(Brief)
Reproduce the material word for word; the images stay out.

========

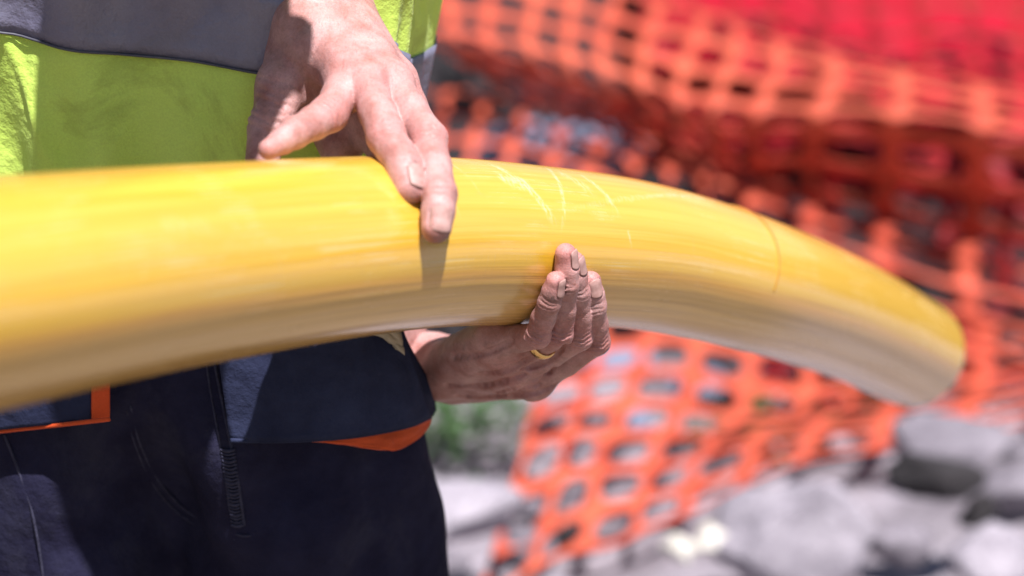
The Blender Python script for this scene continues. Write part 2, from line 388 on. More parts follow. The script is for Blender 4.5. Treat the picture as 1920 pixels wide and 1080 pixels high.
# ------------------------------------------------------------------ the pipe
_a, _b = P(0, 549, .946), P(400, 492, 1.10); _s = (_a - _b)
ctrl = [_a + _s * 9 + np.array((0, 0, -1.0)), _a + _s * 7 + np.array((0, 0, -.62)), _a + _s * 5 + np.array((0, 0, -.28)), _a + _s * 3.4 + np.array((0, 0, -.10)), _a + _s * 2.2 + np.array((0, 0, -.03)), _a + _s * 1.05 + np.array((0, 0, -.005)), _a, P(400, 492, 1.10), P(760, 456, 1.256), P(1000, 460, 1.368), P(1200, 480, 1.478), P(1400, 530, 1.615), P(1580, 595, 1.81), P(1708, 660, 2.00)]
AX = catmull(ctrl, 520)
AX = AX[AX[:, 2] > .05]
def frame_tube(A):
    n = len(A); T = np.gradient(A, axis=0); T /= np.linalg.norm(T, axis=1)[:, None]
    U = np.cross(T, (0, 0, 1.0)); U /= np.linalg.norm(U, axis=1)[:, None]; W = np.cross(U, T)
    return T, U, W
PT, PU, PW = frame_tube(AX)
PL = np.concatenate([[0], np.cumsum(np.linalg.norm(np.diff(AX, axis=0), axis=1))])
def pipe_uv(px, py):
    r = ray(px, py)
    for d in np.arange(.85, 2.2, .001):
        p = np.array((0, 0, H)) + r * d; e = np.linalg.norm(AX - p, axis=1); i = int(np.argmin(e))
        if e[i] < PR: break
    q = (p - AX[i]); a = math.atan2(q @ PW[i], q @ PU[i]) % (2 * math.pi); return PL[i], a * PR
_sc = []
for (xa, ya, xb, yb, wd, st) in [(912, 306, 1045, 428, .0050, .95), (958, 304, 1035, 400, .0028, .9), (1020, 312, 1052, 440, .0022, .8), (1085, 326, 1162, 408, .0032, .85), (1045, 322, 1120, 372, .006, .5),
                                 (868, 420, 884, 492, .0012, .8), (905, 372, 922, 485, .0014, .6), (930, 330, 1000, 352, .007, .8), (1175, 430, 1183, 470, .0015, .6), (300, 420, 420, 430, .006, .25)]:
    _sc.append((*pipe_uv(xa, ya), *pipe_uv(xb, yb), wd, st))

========

(Task answer)
The Blender Python script for this scene continues. Write part 2, from line 388 on. More parts follow. The script is for Blender 4.5. Treat the picture as 1920 pixels wide and 1080 pixels high.
# ------------------------------------------------------------------ the pipe
_a, _b = P(0, 549, .946), P(400, 492, 1.10); _s = (_a - _b)
ctrl = [_a + _s * 9 + np.array((0, 0, -1.0)), _a + _s * 7 + np.array((0, 0, -.62)), _a + _s * 5 + np.array((0, 0, -.28)), _a + _s * 3.4 + np.array((0, 0, -.10)), _a + _s * 2.2 + np.array((0, 0, -.03)), _a + _s * 1.05 + np.array((0, 0, -.005)), _a, P(400, 492, 1.10), P(760, 456, 1.256), P(1000, 460, 1.368), P(1200, 480, 1.478), P(1400, 530, 1.615), P(1580, 595, 1.81), P(1708, 660, 2.00)]
AX = catmull(ctrl, 520)
AX = AX[AX[:, 2] > .05]
def frame_tube(A):
    n = len(A); T = np.gradient(A, axis=0); T /= np.linalg.norm(T, axis=1)[:, None]
    U = np.cross(T, (0, 0, 1.0)); U /= np.linalg.norm(U, axis=1)[:, None]; W = np.cross(U, T)
    return T, U, W
PT, PU, PW = frame_tube(AX)
PL = np.concatenate([[0], np.cumsum(np.linalg.norm(np.diff(AX, axis=0), axis=1))])
def pipe_uv(px, py):
    r = ray(px, py)
    for d in np.arange(.85, 2.2, .001):
        p = np.array((0, 0, H)) + r * d; e = np.linalg.norm(AX - p, axis=1); i = int(np.argmin(e))
        if e[i] < PR: break
    q = (p - AX[i]); a = math.atan2(q @ PW[i], q @ PU[i]) % (2 * math.pi); return PL[i], a * PR
_sc = []
for (xa, ya, xb, yb, wd, st) in [(912, 306, 1045, 428, .0050, .95), (958, 304, 1035, 400, .0028, .9), (1020, 312, 1052, 440, .0022, .8), (1085, 326, 1162, 408, .0032, .85), (1045, 322, 1120, 372, .006, .5),
                                 (868, 420, 884, 492, .0012, .8), (905, 372, 922, 485, .0014, .6), (930, 330, 1000, 352, .007, .8), (1175, 430, 1183, 470, .0015, .6), (300, 420, 420, 430, .006, .25)]:
    _sc.append((*pipe_uv(xa, ya), *pipe_uv(xb, yb), wd, st))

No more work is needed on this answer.